Can someone refer me to some discussion where we have comparison of
different options done in one place

    for example something like this ..

                                         XAUI             LVDS
singled ended
speed                                3 GHz          625 MHz        312 MHz
pin count                           20+              70+                70+
distance drive ability           20"               ??                  2"
coding scheme requried      yes               no                 no
design complexity

also did any proposal consider something in between 4 wide and 16 wide, for
example 8 wide differential signaling interface? 

Millind Mittal
Level One Communications/An Intel Company

> -----Original Message-----
> From:	Curt Berg [SMTP:cberg@xxxxxxxxxxxxxxxxxxx]
> Sent:	Monday, March 20, 2000 3:24 PM
> To:	'Jaime Kardontchik'; stds-802-3-hssg@xxxxxxxx
> Subject:	RE: 16-bit 625Mbaud XGMII
> Hi Jaime,
> If I recall correctly, last time a 16 bit interface
> was proposed, it was a differential interface. This would 
> take about the same amount of pins as a single ended 32 bit XGMII.
> (Anyone know about a single ended PMA to PMD interface?)
> For design simplicity a single ended 312.5 Mbaud is very much preferred.
> -Curt Berg-
> Extreme Networks
> -----Original Message-----
> From: Jaime Kardontchik [mailto:kardontchik.jaime@xxxxxxxxxxx]
> Sent: Monday, March 20, 2000 1:57 PM
> To: stds-802-3-hssg@xxxxxxxx
> Subject: 16-bit 625Mbaud XGMII
> Hello 10G'ers,
> I do not remember any detailed discussion in the HSSG
> about the optimum number of octets for the XGMII,
> except for a brief discussion in Idaho, June 99, at the end
> of the presentation's section (the so called motion
> madness period), where people brainstormed about whether to
> choose a 32, 16 or 8 bit wide MII interface.
> An 8-bit XGMII was considered too advanced and 32 was
> considered a very matured CMOS technology (it needs a
> symbol rate of only 312.5 Mbaud).
> It seems that 32-bit wide was chosen by default because
> it also fitted nicely with the HARI interface that was
> being developed in parallel in another forum (Infiniband).
> However, 32-bits means an interface consisting of
> 2*(32+4+1) = 74 I/Os. This is very different from the
> small MII interfaces we were used to in previous versions
> of Ethernet. An interface with two many I/Os leads people
> in a natural way to try to hide it and avoid implementing
> it. This gave rise to the second interface, XAUI, with
> only 8 lanes (4 for Tx, 4 for Rx).
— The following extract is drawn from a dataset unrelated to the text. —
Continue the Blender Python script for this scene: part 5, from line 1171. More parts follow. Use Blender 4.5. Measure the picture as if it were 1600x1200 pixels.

This interface has
> the advantage that can be easily exposed. However, it
> comes with an added weight that the XGMII did not have:
> the I/Os in the 4-lane XAUI are not raw data but encoded
> symbols. And everyone proposes a different encoding: 8b/10b,
> 64/66, PAM-5, etc., etc. Hence, the 4-lane XAUI creates
> a serious problem of compatibility and interoperability.
> The solution seems to be to go back to the XGMII and
> use a 16-bit wide interface with a symbol rate of 625 Mbaud.
> This amounts to 2*(16+2+1) = 38 I/Os, total. This is an
> interface that can be exposed. In addition, since the I/Os
> send/receive raw unencoded data, this interface is
> compatible and interoperable with any coding scheme applied
> later in the chain to the raw data.
> A 16-bit wide interface is a well known interface for the
> WAN PHY proponents that already use 16-bit wide interfaces
> between the PMA and the PMD.
> For those that need to carry the 10 Gbps over long Copper
> traces in the backplane before reaching the PMD and wish
> to use in the Copper traces the 4-lane scheme shown in
> H. Frazier's presentation "10Gig MII update", Nov 99,
> they only have to add at the input of their PCS/PMA
> chip a simple 1:2 serial to parallel converter to go
> from 16-bits wide at 625 Mbaud to 32-bits wide at
> 312.5 Mbaud, and from then on use the 4-lane architecture
> they wish (see page 19 in H. Frazier's presentation).
> The same applies to those that want to run the MAC at only
> 312.5 MHz.
> Finally, for those that would like to integrate in the
> future the MAC with their specific PCS, they can eliminate
> the XGMII and run both the MAC and the PCS at 312.5 MHz,
> without the need to upconvert and downconvert at the
> (deleted) XGMII.
> Using a 32-bit wide exposable XGMII eliminates, in practice,
> the need to define an additional XAUI interface, which is
> in fact a PHY transceiver over Copper for backplanes using
> a specific coding scheme.
> 10 Gbps PHY transceivers over Copper backplanes should be
> left outside the scope of the 10 GbE Standard.
> Jaime
> Jaime E. Kardontchik
> Micro Linear
> San Jose, CA 95131
> email: kardontchik.jaime@xxxxxxxxxxx